Seriously: give a recent Ubuntu/Kubuntu a run before you make claims
about how bad it is. IMO both KDE and Gnome beat XP and Vista hands down
in terms of being user friendly, both for noobs and power users. The
only people with issues will be the ones that expect everything to be
100% like Windows.
I don't have an opinion on Windows 7 yet, I had only brief encounters so
far.
End rant. Sorry.
Peter
On 28/04/10 09:09, opinali wrote:
On 27 abr, 09:45, Christian Edward Gruber
<[email protected]> wrote:
Hahahahahahahahahahahahahah. That's awesome. What a wonderfully
naive assertion.
If linux was a platform with merit, it would have met some degree of
success on the desktop...
If you mean Linux Desktop Platform (GNOME, KDE and all that including
its totally crappy video and sound stacks...), yes it is garbage and
even major Linux enthusiasts complain about this all the time. A good
kernel makes not a good desktop platform; and Linux is not even one of
the best kernels in many respects - let's not digress into an OS-war,
but the desktop market leaders are superior to Linux in important
aspects even in the core tech (e.g. see Linux's pathetic advanced-
filesystem story, it's not yet in the place that Windows was>10 years
ago with NTFS.) On the other hand, Linux _does_ have some degree of
desktop-type success in new niches like mobile devices, where Linux
_is_ clearly superior to the competition (surely beats the pants off
WinMob and Symbian). So, thanks for validating my argument. ;-)
These kinds of statements are ridiculous, because they assert
underlying causes of success that are simply not provably so. The guy
could be right, but the assertion of causation is without merit.
The simple fact is that great programming languages - at least when
combined with good implementation, tooling, libraries and other basics
- will always gain SOME respectable market share and have a long-term
story with a thriving ecosystem (even if a relatively small one, e.g.
Python).

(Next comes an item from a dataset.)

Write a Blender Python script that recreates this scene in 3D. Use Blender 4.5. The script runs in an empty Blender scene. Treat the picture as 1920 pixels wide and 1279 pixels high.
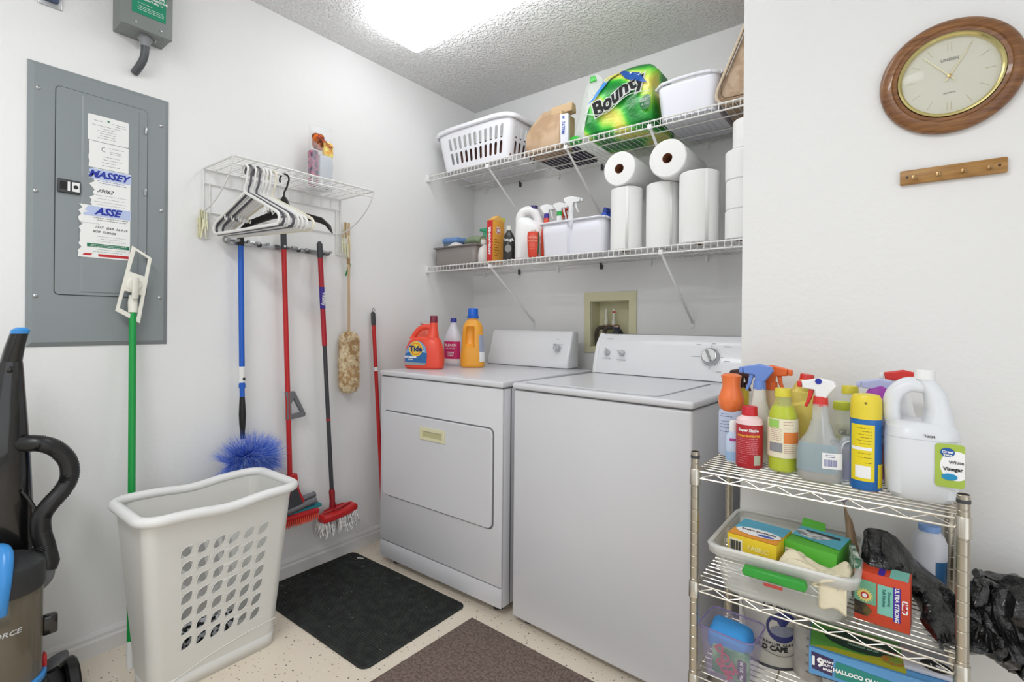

Objective-C never managed to have that kind of success, on
any platform where it did not benefit from _massive_ protectionism.
Ada is another interesting case: it was promoted and imposed for years
by the US govt, but failed to gain any traction outside the government
contracts that mandated its use or its satellite industries. Yet, Ada
was arguably a superior language if compared to Obj-C; you could use
that as evidence that quality=>success does not necessarily hold...
but life is more complicated that this, when I wrote "merit" I didn't
mean only a good formal design or powerful/innovative features, there
are other important factors, like some good alignment with the
technology and the problems of the developer community at each time,
the fitting in a larger ecosystem (e.g. LAMP prompting the 'P'
languages), etc.
A+
Osvaldo
cheers,
Christian.
On Apr 27, 2010, at 8:42 AM, opinali wrote:
If Obj-C was a language with
merits, it would have met some degree of success in other platforms.